The findings may have the most immediate bearing on magnetic tunnel junctions, slated for use in magneto-resistive random access memory, or MRAM. MRAM will allow computers to store information in a nonvolatile fashion, meaning that the information is not lost when the computer is turned off. As a result, MRAM promises a day when computers would boot up instantly once turned on, rather than comparatively slowly while retrieving information from the hard drive. Major corporations have begun developing MRAM modules in hopes of generating robust nonvolatile memory in the next few years.

But growing an atomically flat, ultrathin film of metal on top of any insulator material is a difficult feat. In a magnetic tunnel junction, an ultrathin layer of insulator, typically aluminum oxide with a thickness of less than or about 1 nanometer, is sandwiched between layers of magnetic metal, such as cobalt or nickel--iron. When current flows through the device, the magnetic orientation of the two metal layers can be switched, resulting in different values of the tunneling current. This creates an environment in which "bits" of computer memory can be stored.

To achieve ferromagnetism, it was thought that thick layers of the top metal must be made. Obviously, thinner layers that require lower currents to switch the direction of magnetic fields would be more desirable.

In 2000, Sandia solid--state theorist Dwight Jennison approached Scott Chambers, a chief scientist at Pacific Northwest National Laboratory, with a theory that the presence of hydroxyls -- in effect, water fragments -- would enhance the binding of metals to oxide surfaces. Jennison calculated that then certain metals would form flat films on sapphire (a phase of aluminum oxide).

Using a special synthesis technique he created, Chambers and postdoctoral fellow Tim Droubay produced an atomically flat film of cobalt on hydroxylated sapphire. They found, as Jennison had suspected, that the cobalt accumulated in layer--by--layer fashion, rather than clustering to form islands.

"Cobalt's interaction with oxide is so weak that it would normally ball up when deposited," says Jennison. "However, by changing the surface of the oxide, Scott discovered that cobalt atoms can cause the release of a hydrogen gas molecule and the cobalt atoms then become oxidized themselves -- that is, they link up with the newly available oxygens and end up strongly bound within the top layer of the oxide. These are the anchors."

These metal atoms, embedded at scattered points within the top layer of the oxide, amount to about one anchor for every ten oxygen atoms in the top layer. These anchoring atoms bind other metallic atoms to themselves and to each other just above the oxide surface, forming a crystalline metallic layer.

"Many advanced technologies rely on strong interfaces between metals and oxides," said Chambers, lead author of the Science paper. "These findings may provide the molecular insight industry needs to create better materials for microelectronics and sensors."

The new technique uses equipment already in place in chip manufacturing plants.

"For industry, a solution may be as simple as exposing the thin aluminum oxide films to a low pressure of water vapor before adding a final cobalt layer," said Chambers.

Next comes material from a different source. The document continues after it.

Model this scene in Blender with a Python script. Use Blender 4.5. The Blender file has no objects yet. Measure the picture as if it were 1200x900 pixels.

The entire process may be done at room temperature, which is beneficial since it is often important to avoid high temperatures in manufacturing.

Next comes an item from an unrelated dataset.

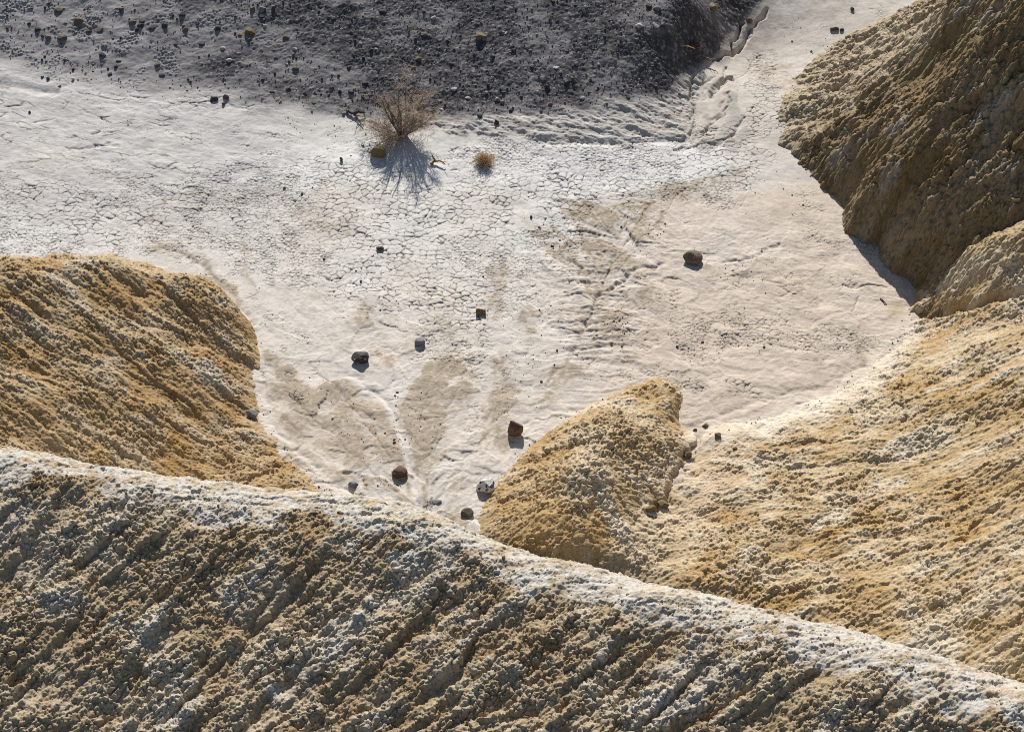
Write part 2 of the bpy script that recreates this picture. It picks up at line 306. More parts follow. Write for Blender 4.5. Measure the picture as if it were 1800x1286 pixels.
    for line, wd, k in [([(780,645),(735,710),(722,790)], 26, 1), ([(770,660),(760,760),(735,815)], 30, .8), ([(600,690),(660,740),(690,800)], 30, .75), ([(470,625),(520,680),(600,720),(660,745)], 14, .8),
        ([(500,690),(560,740),(660,790),(715,830)], 22, .85), ([(500,740),(560,775),(650,800)], 18, .8), ([(510,785),(580,830),(640,850)], 10, .8), ([(805,845),(790,885),(800,910)], 16, .9), ([(640,890),(700,905),(750,915)], 9, .7),
        ([(890,640),(880,700),(870,740)], 17, .75), ([(820,660),(810,700)], 18, .6), ([(875,480),(870,540)], 15, .7), ([(925,550),(930,580)], 9, .7), ([(640,540),(655,600)], 15, .5), ([(770,560),(790,600)], 10, .5),
        ([(885,740),(880,775)], 14, .6), ([(1000,365),(1060,380),(1150,352),(1300,310)], 14, .6), ([(930,395),(985,440),(1040,500)], 12, .7), ([(1060,400),(1075,450),(1060,495)], 26, .8), ([(1020,390),(1045,470)], 16, .7),
        ([(1110,400),(1090,470)], 16, .6), ([(1130,520),(1070,570),(1020,640),(960,690)], 17, .55), ([(1080,560),(1095,600)], 20, .5), ([(270,430),(350,460),(420,540)], 9, .7), ([(430,430),(440,500)], 9, .4),
        ([(540,380),(600,400)], 26, .35), ([(250,395),(330,350),(500,345)], 14, .3), ([(1440,655),(1500,640),(1515,600)], 15, .45), ([(1290,690),(1400,680),(1480,672)], 12, .3), ([(1355,130),(1390,145)], 18, .55), ([(1240,470),(1330,480),(1450,500)], 20, .25),
        ([(480,700),(485,750)], 7, .6), ([(1010,585),(1045,540),(1080,515)], 10, .5), ([(690,640),(660,600)], 10, .4)]:
        sd = np.maximum(sd, splat(U+st1*10+fbm(X*2, Y*2, 181, 3)*10, V+fbm(X*2, Y*2, 183, 3)*10, line, wd, wd*.75)*k)
    for ln, wd, k in [([(545,640),(600,690),(655,765),(725,865)], 4, .6), ([(500,690),(575,760),(650,825),(725,890)], 4, .6), ([(825,640),(790,710),(762,800),(746,890)], 4, .6), ([(905,700),(850,770),(795,840),(752,897)], 4, .5),
        ([(1150,352),(1110,410),(1070,480),(1047,535)], 5, .8), ([(1040,368),(1056,430),(1058,505)], 5, .8), ([(975,398),(1008,455),(1045,525)], 5, .9), ([(1105,372),(1083,440),(1062,505)], 4, .8), ([(1000,370),(1035,430),(1052,505)], 4, .8), ([(1205,330),(1140,410),(1085,480)], 4, .6), ([(1030,575),(1005,625),(960,680)], 5, .6)]:
        sd = np.maximum(sd, splat(u2, v2, ln, wd, wd)*k)
    edge_n = fbm(X*5, Y*5, 187, 5, .65)*.5; crisp = sstep(.15, .8, sd+(FB*.16+FL*.16+edge_n)*(sd > .02)); sd = np.clip((.45*sd+.55*crisp*(.35+.65*sd))*(.72+FL*.16+FB*.12)*(.35+.95*spk)*1.6, 0, .92)
    sd = np.clip(sd + fan1*sstep(.3, 2.2, FB+FL*.8)*.42*spk + fan2*sstep(.2, 2.0, FB+FL*.8)*.6*spk + fan3*sstep(.3, 2.2, FB+FL*.7)*.34*spk, 0, 1)
    sd *= 1-.7*splat(Uw, Vw, [(965,470),(1000,490),(1030,535)], 16, 9)
    sd *= 1-splat(U, V, [(742,905),(728,850),(716,795),(700,745),(688,715),(655,685),(610,655)], 8, 4)*.9
    sd *= 1-splat(U, V, [(440,560),(457,640),(482,745),(530,800),(620,868),(730,912)], 8, 5)*.9
    soil = lerp3(soil, sand, sd*(1-slope))
    mott = fbm(X*2.2+FB*.1, Y*3.2, 411, 5, .7)*.5 + FL*.18 + perlin(X*26, Y*26, 413)*.22
    soil = (soil*(1+np.clip(mott, -1, 1)[..., None]*.15)).astype(f4)
    soil = lerp3(soil, (.42, .355, .25), splat(U, V, [(1574,543)], 15, 5)*.85)
    soil = lerp3(soil, (.64, .57, .47), splat(Uw, Vw, [(1250,760),(1340,740),(1440,702),(1530,650),(1590,570)], 12, 8)*.6)
    # slope crust and gravel
    cr = lerp3(np.broadcast_to(np.asarray(crust, f4), X.shape+(3,)), (.19, .178, .175), np.clip(fbm(A*1.2, B*2.4, 191, 4)*.6+.25+sstep(500, 1000, U)*.2, 0, 1))
    grain = lerp3(np.broadcast_to(np.asarray(gravel, f4)*.8, X.shape+(3,)), (.24, .23, .23), np.clip(i3**5*1.1+fbm(X*5, Y*5, 201, 3)*.15, 0, 1))
    soil = lerp3(soil, cr, slope)
    soil = lerp3(soil, grain, np.clip(np.maximum(darkg, rub*.6*np.clip(1-h1*1.6, 0, 1)), 0, 1))
    soil = lerp3(soil, (.20, .175, .145), np.maximum(crack*.8, fcrack*.7)*(1-slope))  # darkened cracks: shade of the grooves put into the colour, with some dirt
    SURF.append((x[0], y[0], r, Z))
    keep = np.ones(X.shape, bool)
    o = grid_object('ground', X, Y, Z, soil, keep, soil_mat('dry_mud', 9.0, 60.0, .35, .012, .13))
    tag(o, 'pale cracked mud flat with sandy fans rising into a dark gravel slope', 'ground', kind='structure')
    return darkg, slope

# ------------------------------------------------------------------ clay hills
def hill(name, ctrl, poly, r, seed, cfg, colour, label):
    ev = tps(ctrl); pl = np.array([p[:2] for p in poly]); lo = pl.min(0)-.05; hi = pl.max(0)+.05
    x = np.arange(lo[0], hi[0], r, dtype=f4); y = np.arange(lo[1], hi[1], r, dtype=f4); sh = (len(y), len(x))
    nx = max(40, int((hi[0]-lo[0])/.08)); ny = max(40, int((hi[1]-lo[1])/.08))
    Zc = ev(*np.meshgrid(np.linspace(x[0], x[-1], nx), np.linspace(y[0], y[-1], ny))).astype(f4)
    Z = resamp(Zc, sh); X, Y = np.meshgrid(x, y)
    rc = .035; shc = (int((hi[1]-lo[1])/rc), int((hi[0]-lo[0])/rc)); Zl = resamp(Zc, shc)
    Xl = resamp(X[::8, ::8], shc); Yl = resamp(Y[::8, ::8], shc)
    Zl = Zl + fbm(Xl*.8, Yl*.8, seed, 3)*cfg['lump']
    fx = cfg.get('dir', (0, 0)); L1 = lic(Zl, rc, seed+1, cfg['flow1'], cfg['w1'], fx); L2 = lic(Zl, rc, seed+2, cfg['flow2'], cfg['w2'], fx); L3 = lic(Zl, rc, seed+3, cfg['flow1']*.7, cfg['w1']*.45, fx)
    L1 = resamp(L1, sh); L2 = resamp(L2, sh); L3 = resamp(L3, sh)
    G = height(X, Y).astype(f4) if SURF else np.full(X.shape, -9, f4)
    fade = 1.0 if cfg.get('foot', .2) < 0 else .5+.5*sstep(-.02, cfg.get('foot', .2), Z-G+fbm(X*1.5, Y*1.5, seed+41, 3)*.15)
    rf = cfg['rills'](*project(X, Y, Z)) if 'rills' in cfg else 1.0
    Z = Z + fade*(fbm(X*.8, Y*.8, seed, 3)*cfg['lump'] + rf*np.tanh(L1*.9)*cfg['a1'] + np.tanh(L2*.9)*cfg['a2'] + rf*np.tanh(L3*.9)*cfg['a1']*.35 + fbm(X*3, Y*3, seed+5, 4, .6)*cfg['a3'])
    if 'cut' in cfg: Z = cfg['cut'](X, Y, Z)
    gy, gx = np.gradient(Z, r)
    # smoothed normal for knobs that bulge out of the slope
    k = 6; gys = resamp(gy[::k, ::k], sh); gxs = resamp(gx[::k, ::k], sh)
    nn = np.sqrt(gxs**2+gys**2+1); NX, NY, NZ = -gxs/nn, -gys/nn, 1/nn
    a = cfg['ang']; ca, sa = math.cos(a), math.sin(a)
    wx = X+fbm(X*5, Y*5, seed+7, 2)*.035; wy = Y+fbm(X*5, Y*5, seed+9, 2)*.035
    # squeeze map distances on steep ground so that knobs keep their size on the slope itself
    A = (wx*ca+wy*sa); B = (-wx*sa+wy*ca)
    s1 = cfg['knob']; el = cfg['elong']
    p1, p2, id1 = worley(A/(s1*el), B/s1, seed+11); q1, q2, id2 = worley(A/(s1*.5*el), B/(s1*.5), seed+13)
    o1, o2, id3 = worley(A/(s1*2.3*el), B/(s1*2.3), seed+19)
    cap = lambda a, b, w: np.sqrt(1-(1-np.clip((b-a)/w, 0, 1))**2)
    dome1 = cap(p1, p2, .55)*(.25+.9*id1); dome2 = cap(q1, q2, .5)*(.2+.9*id2)
    dome3 = cap(o1, o2, .45)*(.1+1.0*id3)
    kmask = np.clip(cfg['kbase']+fbm(X*.9, Y*.9, seed+15, 3)*.7+L1*.12+L3*.14, cfg['kmin'], 1.25)*fade
    U, V = project(X, Y, Z)
    if 'kextra' in cfg: kmask = kmask*cfg['kextra'](U, V, X, Y)
    n4 = perlin(X*24, Y*24, seed+17)*.35
    D = .010*(dome2-.4)+.006*n4+s1*cfg['kamp']*kmask*(dome1*.62+dome2*.34+dome3*cfg.get('clump', .7)+n4*.3-.7)
    soil = colour(X, Y, Z, U, V, dict(L1=L1, L2=L2, L3=L3, id1=id1, id2=id2, kmask=kmask, dome=dome1, seed=seed))
    keep = in_poly(X, Y, poly) & (Z+D > G-.22)
    SURF.append((x[0], y[0], r, np.where(in_poly(X, Y, poly), Z+D*NZ, -9.0)))
    o = grid_object(name, X+NX*D, Y+NY*D, Z+NZ*D, soil, keep, cfg['mat'])
    return tag(o, label, 'hill', kind='structure')

def clay_colours(c_main, c_pale, c_deep, dust, d0, dl=.3):
    def f(X, Y, Z, U, V, k):
        s = k['seed']; full = np.broadcast_to(np.asarray(c_main, f4), X.shape+(3,))
        c = lerp3(full, c_deep, np.clip(fbm(X*.7, Y*.7, s+31, 4)*.9+.25-k['L2']*.12-k['L3']*.12+(k['id1']-.5)*.25, 0, 1))
        c = lerp3(c, c_pale, np.clip(fbm(X*1.1, Y*1.1, s+33, 4)*.9+.22+k['L1']*.12+k['L3']*.12+(k['id2']-.5)*.5, 0, 1))
        c = lerp3(c, dust, np.clip(sstep(.0, .75, fbm(X*.8, Y*.8, s+35, 5, .6)+d0+k['L1']*dl*.5+k['L3']*dl*.5+k['L2']*dl*.25)*(.5+.5*k['id2']), 0, 1))
        return c
    return f
clay_m = soil_mat('ochre_clay', 14.0, 80.0, .5, .012, .17)
drab_m = soil_mat('drab_clay', 14.0, 80.0, .5, .012, .17)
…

PNNL postdoc Tim Droubay helped Chambers with the experiments. Jennison, who first found which chemical reactions would be energetically favorable, collaborated at Sandia with Thomas Mattsson, who has long experience in first--principle--based diffusion and reaction studies, and in computing critical reaction barriers. Their theoretical first principles calculations predicted some and validated other experimental results. Some of these calculations required work on Sandia's most powerful computers.

The calculations provided insight into what reaction is taking place, where it occurs, the energy barrier for it to happen, and the time needed for completion vs. the time for arriving cobalt atoms to lose energy while in contact with the surface. If the reaction occurred slowly, the rapidly diffusing cobalt atoms would first find a growing island. However, because hydrogen molecules -- the lightest of all molecules -- are being made, the reaction can be on the order of tenths of a picosecond. This is well before the arriving cobalt atoms can assume the temperature of the substrate.

Says Jennison, "Otherwise the experimental result would be impossible to explain. However, here we have a wonderful joining of theory and experiment."

While the experiment was conducted using cobalt, Jennison's calculations predict the method also would be effective for iron and nickel, two other metals under consideration for MRAM, as well as metals such as copper, ruthenium, and rhodium. The latter two have applications in catalysis.

Pacific Northwest National Laboratory is a DOE research facility and delivers breakthrough science and technology in the areas of environment, energy, health, fundamental sciences and national security. Battelle, based in Columbus, Ohio, has operated the laboratory for DOE since 1965. The Division of Material Science within the DOE's Office of Basic Energy Sciences supported the research at PNNL.

Sandia is a multiprogram laboratory operated by Sandia Corporation, a Lockheed Martin company, for the U.S. Department of Energy's National Nuclear Security Administration. With main facilities in Albuquerque, N.M., and Livermore, Calif., Sandia has major R&D responsibilities in national security, energy and environmental technologies, and economic competitiveness.